::: PROVIDED DATA
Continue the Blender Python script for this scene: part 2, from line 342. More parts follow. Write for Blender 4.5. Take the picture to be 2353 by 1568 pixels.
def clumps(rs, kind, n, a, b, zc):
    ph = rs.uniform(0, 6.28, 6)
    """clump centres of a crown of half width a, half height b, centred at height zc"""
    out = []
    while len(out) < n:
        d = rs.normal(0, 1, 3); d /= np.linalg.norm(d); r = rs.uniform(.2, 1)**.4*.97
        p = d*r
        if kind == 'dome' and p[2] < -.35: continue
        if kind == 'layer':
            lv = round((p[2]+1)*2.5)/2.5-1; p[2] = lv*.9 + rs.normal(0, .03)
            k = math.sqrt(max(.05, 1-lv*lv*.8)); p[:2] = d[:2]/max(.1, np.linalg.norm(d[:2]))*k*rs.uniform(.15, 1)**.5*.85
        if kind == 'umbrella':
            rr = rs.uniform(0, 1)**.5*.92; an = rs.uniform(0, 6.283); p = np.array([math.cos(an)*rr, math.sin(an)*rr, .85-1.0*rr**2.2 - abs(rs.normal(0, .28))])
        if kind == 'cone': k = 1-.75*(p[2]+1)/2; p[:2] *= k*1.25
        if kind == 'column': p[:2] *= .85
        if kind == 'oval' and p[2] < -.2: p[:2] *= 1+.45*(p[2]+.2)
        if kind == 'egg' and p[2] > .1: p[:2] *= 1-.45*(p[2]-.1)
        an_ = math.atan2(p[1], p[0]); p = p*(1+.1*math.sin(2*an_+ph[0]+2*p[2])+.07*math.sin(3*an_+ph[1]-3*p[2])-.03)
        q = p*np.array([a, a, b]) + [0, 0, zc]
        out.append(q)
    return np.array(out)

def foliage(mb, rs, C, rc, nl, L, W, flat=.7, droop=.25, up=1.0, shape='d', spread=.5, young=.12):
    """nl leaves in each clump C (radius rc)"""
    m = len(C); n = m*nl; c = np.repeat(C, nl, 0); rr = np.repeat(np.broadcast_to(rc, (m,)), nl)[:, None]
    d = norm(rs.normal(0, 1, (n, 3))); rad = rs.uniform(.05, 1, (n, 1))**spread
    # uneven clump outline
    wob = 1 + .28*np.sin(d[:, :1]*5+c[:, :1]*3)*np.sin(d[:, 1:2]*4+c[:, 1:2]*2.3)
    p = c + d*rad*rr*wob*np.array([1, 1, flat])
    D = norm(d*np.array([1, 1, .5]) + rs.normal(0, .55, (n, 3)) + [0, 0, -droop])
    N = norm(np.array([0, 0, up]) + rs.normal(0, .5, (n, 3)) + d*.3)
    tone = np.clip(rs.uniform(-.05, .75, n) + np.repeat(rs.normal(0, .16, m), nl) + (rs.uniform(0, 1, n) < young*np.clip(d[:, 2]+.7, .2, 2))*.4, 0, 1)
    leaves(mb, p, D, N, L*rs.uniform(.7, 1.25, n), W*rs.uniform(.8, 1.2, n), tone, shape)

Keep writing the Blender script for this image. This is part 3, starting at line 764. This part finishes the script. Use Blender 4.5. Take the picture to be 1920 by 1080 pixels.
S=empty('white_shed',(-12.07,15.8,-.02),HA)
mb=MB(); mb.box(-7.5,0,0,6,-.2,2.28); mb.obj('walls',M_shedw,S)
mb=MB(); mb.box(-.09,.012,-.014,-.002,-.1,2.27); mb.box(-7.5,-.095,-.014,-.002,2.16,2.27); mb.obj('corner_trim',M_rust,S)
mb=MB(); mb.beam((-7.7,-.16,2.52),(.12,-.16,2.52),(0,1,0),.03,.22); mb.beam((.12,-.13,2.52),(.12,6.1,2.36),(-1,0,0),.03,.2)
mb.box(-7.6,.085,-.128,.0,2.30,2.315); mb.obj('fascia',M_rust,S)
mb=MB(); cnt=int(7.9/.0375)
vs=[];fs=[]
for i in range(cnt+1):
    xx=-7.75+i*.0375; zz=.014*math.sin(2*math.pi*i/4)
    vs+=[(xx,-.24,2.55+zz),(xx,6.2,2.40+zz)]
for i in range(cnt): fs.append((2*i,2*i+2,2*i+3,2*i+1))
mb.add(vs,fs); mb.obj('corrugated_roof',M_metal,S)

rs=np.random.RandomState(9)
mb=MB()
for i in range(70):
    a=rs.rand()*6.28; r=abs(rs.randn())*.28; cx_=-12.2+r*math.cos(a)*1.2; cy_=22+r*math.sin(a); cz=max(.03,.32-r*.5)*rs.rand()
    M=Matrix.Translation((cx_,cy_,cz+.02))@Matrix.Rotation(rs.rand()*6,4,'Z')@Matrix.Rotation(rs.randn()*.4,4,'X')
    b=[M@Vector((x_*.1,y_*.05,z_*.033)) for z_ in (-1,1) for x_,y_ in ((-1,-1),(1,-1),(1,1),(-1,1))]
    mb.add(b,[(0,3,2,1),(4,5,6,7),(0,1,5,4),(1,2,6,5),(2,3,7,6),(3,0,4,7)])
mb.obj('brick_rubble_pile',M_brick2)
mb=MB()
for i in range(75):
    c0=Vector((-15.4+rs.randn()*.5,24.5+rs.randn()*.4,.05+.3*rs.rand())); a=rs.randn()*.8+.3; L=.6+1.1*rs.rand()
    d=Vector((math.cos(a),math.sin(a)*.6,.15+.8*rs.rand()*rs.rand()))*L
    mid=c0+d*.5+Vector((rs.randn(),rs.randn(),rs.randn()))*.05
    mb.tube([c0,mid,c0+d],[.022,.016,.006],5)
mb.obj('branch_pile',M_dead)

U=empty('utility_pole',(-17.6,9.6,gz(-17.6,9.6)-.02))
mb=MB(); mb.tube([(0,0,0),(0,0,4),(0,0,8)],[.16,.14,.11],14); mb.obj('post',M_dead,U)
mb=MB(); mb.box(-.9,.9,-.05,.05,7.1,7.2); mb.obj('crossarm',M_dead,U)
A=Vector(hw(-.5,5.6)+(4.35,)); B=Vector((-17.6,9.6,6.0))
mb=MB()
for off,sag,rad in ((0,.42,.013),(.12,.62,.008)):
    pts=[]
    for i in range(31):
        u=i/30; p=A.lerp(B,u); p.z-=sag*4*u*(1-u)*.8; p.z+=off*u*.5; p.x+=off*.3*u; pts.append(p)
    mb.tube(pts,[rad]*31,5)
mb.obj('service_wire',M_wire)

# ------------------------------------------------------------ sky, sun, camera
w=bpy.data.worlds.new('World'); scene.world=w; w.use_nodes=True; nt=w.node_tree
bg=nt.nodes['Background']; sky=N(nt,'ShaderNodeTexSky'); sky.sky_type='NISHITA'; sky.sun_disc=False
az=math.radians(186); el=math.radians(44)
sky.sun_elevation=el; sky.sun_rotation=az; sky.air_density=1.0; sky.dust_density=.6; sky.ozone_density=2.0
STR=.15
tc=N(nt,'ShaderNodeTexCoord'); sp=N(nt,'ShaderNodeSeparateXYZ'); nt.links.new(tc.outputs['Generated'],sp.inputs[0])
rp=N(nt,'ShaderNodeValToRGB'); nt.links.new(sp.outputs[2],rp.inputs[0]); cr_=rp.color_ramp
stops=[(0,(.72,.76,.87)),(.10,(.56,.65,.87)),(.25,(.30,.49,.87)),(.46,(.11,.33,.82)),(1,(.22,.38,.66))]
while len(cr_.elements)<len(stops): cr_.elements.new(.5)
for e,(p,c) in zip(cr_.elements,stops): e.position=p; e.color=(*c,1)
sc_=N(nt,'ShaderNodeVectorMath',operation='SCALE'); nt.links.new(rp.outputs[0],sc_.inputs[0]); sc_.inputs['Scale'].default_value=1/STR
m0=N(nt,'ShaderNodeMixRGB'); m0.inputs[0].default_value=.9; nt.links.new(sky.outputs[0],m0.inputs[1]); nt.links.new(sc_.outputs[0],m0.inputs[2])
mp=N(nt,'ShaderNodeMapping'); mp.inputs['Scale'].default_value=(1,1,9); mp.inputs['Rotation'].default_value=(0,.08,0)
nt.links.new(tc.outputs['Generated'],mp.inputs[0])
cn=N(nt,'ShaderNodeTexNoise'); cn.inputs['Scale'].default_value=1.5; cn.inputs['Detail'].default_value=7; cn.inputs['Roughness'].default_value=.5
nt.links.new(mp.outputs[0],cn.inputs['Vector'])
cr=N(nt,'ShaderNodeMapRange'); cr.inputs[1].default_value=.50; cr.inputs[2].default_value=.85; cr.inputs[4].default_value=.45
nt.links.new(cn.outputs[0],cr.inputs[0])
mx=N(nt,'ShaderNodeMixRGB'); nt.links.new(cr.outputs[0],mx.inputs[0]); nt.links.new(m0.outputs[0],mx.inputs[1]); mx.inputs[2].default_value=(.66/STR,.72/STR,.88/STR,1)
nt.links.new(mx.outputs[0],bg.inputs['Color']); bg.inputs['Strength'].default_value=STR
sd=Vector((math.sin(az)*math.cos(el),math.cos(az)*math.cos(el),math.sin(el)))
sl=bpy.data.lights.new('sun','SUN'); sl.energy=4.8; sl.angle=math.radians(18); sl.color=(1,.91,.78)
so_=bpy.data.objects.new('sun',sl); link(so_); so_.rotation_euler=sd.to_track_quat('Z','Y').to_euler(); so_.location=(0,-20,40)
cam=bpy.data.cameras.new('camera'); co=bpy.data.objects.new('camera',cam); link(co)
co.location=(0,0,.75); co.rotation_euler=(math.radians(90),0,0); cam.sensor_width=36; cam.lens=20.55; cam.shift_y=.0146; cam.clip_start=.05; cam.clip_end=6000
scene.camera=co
::::::
PROBLEM TO SOLVE:
Above are records; repeat only the lines starting at the line with "Keep writing the" and ending at the line with "mb.add(vs,fs); mb.obj('corrugated_roof',M_metal,S)", exactly as they appear, both included.

RESPONSE:
Keep writing the Blender script for this image. This is part 3, starting at line 764. This part finishes the script. Use Blender 4.5. Take the picture to be 1920 by 1080 pixels.
S=empty('white_shed',(-12.07,15.8,-.02),HA)
mb=MB(); mb.box(-7.5,0,0,6,-.2,2.28); mb.obj('walls',M_shedw,S)
mb=MB(); mb.box(-.09,.012,-.014,-.002,-.1,2.27); mb.box(-7.5,-.095,-.014,-.002,2.16,2.27); mb.obj('corner_trim',M_rust,S)
mb=MB(); mb.beam((-7.7,-.16,2.52),(.12,-.16,2.52),(0,1,0),.03,.22); mb.beam((.12,-.13,2.52),(.12,6.1,2.36),(-1,0,0),.03,.2)
mb.box(-7.6,.085,-.128,.0,2.30,2.315); mb.obj('fascia',M_rust,S)
mb=MB(); cnt=int(7.9/.0375)
vs=[];fs=[]
for i in range(cnt+1):
    xx=-7.75+i*.0375; zz=.014*math.sin(2*math.pi*i/4)
    vs+=[(xx,-.24,2.55+zz),(xx,6.2,2.40+zz)]
for i in range(cnt): fs.append((2*i,2*i+2,2*i+3,2*i+1))
mb.add(vs,fs); mb.obj('corrugated_roof',M_metal,S)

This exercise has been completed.